- What this task involves
Copy the first line of the material below and every later line through the line containing "# road level", without any other output.

[Scripts that build scenes]
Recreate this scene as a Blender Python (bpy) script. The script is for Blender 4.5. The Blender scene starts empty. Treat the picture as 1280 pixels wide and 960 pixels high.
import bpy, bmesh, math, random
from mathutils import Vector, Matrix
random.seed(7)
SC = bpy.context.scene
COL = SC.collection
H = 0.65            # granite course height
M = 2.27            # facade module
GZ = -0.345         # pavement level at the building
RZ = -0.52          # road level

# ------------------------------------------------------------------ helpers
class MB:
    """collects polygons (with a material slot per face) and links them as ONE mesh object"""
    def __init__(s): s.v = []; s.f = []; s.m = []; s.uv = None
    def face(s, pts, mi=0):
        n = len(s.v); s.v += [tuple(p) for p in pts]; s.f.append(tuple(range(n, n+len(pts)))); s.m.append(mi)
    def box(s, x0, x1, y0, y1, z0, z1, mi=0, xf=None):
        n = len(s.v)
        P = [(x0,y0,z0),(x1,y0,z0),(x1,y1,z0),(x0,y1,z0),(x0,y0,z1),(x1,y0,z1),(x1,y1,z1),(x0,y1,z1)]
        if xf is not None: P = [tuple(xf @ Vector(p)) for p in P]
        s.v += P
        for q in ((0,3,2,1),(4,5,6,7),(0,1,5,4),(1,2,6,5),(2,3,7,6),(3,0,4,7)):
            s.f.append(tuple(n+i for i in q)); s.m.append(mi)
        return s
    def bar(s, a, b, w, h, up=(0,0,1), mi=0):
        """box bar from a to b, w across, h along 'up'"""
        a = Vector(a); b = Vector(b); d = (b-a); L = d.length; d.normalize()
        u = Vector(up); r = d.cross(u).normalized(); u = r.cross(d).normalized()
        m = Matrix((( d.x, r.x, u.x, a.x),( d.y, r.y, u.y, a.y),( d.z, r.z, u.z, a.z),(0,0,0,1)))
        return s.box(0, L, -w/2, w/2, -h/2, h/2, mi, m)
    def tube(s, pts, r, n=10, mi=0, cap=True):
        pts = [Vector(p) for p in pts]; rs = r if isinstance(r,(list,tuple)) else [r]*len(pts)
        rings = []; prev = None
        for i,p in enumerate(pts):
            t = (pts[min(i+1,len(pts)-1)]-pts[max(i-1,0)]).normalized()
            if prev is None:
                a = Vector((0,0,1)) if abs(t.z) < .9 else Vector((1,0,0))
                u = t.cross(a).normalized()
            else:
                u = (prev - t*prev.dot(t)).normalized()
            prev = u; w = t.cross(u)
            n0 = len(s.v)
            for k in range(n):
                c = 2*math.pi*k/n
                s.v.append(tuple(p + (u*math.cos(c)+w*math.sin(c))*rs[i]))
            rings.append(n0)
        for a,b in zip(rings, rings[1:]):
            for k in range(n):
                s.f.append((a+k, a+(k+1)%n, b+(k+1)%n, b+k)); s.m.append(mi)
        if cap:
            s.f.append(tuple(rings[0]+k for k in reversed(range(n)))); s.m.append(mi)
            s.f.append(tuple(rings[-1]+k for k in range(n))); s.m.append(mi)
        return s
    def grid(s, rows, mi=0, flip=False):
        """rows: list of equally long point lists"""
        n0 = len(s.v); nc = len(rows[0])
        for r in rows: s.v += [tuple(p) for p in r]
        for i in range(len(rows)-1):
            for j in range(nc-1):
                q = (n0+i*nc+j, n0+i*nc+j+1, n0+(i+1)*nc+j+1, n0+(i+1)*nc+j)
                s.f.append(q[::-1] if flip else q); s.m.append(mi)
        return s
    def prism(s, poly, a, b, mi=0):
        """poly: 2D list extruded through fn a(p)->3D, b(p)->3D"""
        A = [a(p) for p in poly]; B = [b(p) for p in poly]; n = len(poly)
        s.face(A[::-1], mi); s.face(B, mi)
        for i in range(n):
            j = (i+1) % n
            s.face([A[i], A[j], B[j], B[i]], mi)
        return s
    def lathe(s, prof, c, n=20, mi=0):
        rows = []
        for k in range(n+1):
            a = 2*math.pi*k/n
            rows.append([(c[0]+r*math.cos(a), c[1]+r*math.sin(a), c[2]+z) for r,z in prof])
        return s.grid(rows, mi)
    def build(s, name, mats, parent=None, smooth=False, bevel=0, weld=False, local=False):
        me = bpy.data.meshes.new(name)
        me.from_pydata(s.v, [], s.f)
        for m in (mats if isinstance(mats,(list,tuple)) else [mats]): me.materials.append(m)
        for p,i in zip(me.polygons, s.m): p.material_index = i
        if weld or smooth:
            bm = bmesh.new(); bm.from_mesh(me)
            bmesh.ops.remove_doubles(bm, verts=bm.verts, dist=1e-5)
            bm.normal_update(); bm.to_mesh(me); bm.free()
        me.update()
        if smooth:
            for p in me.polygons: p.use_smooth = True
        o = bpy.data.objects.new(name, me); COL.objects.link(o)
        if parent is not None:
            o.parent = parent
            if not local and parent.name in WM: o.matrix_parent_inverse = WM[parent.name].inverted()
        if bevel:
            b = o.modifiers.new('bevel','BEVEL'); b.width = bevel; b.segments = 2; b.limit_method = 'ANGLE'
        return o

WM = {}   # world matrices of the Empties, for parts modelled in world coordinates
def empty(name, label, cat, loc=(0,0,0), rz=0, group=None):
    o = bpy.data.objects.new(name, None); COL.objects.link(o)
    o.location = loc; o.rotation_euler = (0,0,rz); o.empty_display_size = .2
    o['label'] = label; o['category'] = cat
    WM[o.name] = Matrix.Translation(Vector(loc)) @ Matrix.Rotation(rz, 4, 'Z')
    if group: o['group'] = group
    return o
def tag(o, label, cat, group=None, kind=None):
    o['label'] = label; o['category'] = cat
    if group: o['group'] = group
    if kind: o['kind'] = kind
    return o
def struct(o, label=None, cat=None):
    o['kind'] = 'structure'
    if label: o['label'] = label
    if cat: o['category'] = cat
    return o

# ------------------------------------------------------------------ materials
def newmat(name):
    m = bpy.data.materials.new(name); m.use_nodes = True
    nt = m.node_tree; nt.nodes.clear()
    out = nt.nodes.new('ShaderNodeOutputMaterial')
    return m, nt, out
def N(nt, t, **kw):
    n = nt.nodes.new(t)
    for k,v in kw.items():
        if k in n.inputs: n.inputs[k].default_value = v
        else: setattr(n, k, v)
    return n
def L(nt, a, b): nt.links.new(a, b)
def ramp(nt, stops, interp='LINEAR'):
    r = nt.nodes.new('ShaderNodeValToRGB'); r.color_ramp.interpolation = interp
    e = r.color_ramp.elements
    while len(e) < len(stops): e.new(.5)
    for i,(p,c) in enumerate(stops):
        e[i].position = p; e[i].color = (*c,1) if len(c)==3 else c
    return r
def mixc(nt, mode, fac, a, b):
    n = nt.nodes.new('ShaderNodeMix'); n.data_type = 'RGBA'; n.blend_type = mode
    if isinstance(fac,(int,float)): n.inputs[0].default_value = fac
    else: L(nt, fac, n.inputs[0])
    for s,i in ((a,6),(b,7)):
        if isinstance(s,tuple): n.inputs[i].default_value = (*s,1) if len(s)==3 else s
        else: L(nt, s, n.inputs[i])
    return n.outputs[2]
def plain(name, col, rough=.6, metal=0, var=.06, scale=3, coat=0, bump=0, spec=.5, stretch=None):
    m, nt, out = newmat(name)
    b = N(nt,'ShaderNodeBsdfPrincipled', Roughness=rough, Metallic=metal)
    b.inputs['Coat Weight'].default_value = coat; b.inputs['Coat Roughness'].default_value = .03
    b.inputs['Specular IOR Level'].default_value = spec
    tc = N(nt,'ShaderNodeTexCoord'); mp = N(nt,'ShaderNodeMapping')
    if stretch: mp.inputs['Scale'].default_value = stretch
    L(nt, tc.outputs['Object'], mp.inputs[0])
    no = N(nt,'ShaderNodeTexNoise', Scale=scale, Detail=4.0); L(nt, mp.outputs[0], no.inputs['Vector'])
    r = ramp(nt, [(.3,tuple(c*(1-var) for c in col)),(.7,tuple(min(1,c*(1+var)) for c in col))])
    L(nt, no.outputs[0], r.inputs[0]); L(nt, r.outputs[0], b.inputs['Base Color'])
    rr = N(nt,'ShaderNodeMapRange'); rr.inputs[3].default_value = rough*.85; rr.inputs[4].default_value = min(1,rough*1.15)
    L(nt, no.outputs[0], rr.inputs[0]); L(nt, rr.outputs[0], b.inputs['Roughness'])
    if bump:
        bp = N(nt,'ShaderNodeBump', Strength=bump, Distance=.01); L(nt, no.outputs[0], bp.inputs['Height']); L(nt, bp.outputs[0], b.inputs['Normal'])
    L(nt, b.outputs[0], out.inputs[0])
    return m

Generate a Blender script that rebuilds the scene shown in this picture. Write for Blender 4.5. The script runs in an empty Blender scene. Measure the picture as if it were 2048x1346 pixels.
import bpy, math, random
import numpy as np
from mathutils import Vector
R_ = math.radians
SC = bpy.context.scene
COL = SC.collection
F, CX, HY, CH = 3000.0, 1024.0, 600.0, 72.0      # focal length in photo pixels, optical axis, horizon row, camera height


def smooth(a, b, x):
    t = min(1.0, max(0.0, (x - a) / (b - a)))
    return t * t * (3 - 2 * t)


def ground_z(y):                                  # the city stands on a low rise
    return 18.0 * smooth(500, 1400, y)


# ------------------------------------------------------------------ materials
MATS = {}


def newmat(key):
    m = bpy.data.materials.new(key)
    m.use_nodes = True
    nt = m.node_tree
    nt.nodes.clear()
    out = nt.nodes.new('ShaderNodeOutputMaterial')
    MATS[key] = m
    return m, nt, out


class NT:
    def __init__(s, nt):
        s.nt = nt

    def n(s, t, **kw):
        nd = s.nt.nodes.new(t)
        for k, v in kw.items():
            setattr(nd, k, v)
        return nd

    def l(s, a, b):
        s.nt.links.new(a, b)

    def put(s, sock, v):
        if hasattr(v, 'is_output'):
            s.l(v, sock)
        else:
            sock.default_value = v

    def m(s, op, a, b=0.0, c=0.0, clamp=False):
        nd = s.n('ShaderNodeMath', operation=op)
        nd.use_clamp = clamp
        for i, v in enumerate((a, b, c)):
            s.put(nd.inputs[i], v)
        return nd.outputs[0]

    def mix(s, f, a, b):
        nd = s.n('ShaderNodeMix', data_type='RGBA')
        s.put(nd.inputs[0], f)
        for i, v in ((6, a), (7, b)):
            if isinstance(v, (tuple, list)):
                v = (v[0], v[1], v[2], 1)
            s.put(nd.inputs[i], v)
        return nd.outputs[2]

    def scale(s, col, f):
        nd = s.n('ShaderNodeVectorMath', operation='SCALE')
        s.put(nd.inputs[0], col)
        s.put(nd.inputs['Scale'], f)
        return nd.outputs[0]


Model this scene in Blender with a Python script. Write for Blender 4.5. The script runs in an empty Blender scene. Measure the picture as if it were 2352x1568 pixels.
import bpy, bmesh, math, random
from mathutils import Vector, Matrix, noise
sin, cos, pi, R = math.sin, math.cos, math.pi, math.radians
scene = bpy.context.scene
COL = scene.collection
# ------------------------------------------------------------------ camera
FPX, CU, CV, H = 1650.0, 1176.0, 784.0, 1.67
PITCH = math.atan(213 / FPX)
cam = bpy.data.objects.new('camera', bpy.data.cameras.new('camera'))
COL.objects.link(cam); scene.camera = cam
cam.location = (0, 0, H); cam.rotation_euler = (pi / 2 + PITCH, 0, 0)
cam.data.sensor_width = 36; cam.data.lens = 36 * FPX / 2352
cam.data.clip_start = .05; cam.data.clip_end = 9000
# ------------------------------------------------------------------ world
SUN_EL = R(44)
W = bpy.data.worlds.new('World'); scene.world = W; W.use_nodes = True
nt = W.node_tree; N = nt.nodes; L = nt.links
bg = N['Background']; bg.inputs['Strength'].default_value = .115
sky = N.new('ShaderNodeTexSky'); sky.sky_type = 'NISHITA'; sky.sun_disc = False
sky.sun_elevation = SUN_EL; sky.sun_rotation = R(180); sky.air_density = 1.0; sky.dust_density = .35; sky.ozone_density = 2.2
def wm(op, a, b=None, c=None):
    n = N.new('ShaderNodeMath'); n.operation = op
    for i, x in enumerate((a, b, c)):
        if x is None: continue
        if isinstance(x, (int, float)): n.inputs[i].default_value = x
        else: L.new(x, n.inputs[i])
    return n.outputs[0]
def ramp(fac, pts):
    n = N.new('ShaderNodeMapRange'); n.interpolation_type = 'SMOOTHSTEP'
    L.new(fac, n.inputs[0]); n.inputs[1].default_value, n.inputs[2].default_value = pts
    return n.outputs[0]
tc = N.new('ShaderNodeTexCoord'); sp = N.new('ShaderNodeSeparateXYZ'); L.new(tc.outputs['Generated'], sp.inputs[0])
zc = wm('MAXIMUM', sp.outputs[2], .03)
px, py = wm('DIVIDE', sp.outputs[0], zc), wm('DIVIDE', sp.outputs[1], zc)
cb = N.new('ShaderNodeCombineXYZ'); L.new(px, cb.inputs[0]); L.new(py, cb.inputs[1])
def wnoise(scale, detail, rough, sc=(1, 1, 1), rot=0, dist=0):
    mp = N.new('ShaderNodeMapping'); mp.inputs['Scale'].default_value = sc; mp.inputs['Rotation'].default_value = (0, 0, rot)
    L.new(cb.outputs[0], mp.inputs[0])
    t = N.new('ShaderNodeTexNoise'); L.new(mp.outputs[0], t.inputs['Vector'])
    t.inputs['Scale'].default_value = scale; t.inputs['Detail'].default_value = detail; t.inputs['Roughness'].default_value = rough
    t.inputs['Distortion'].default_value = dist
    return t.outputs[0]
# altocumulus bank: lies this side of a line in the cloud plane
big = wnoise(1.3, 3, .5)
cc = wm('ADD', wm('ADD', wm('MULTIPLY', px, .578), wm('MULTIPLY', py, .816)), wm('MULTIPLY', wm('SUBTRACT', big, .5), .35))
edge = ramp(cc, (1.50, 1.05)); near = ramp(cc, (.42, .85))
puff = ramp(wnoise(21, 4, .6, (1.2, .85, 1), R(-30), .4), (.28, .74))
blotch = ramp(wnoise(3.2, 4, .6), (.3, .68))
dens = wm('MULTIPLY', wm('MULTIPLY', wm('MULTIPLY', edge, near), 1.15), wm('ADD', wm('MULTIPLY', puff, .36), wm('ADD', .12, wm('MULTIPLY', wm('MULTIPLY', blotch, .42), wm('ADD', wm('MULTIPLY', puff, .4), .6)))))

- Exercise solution
Recreate this scene as a Blender Python (bpy) script. The script is for Blender 4.5. The Blender scene starts empty. Treat the picture as 1280 pixels wide and 960 pixels high.
import bpy, bmesh, math, random
from mathutils import Vector, Matrix
random.seed(7)
SC = bpy.context.scene
COL = SC.collection
H = 0.65            # granite course height
M = 2.27            # facade module
GZ = -0.345         # pavement level at the building
RZ = -0.52          # road level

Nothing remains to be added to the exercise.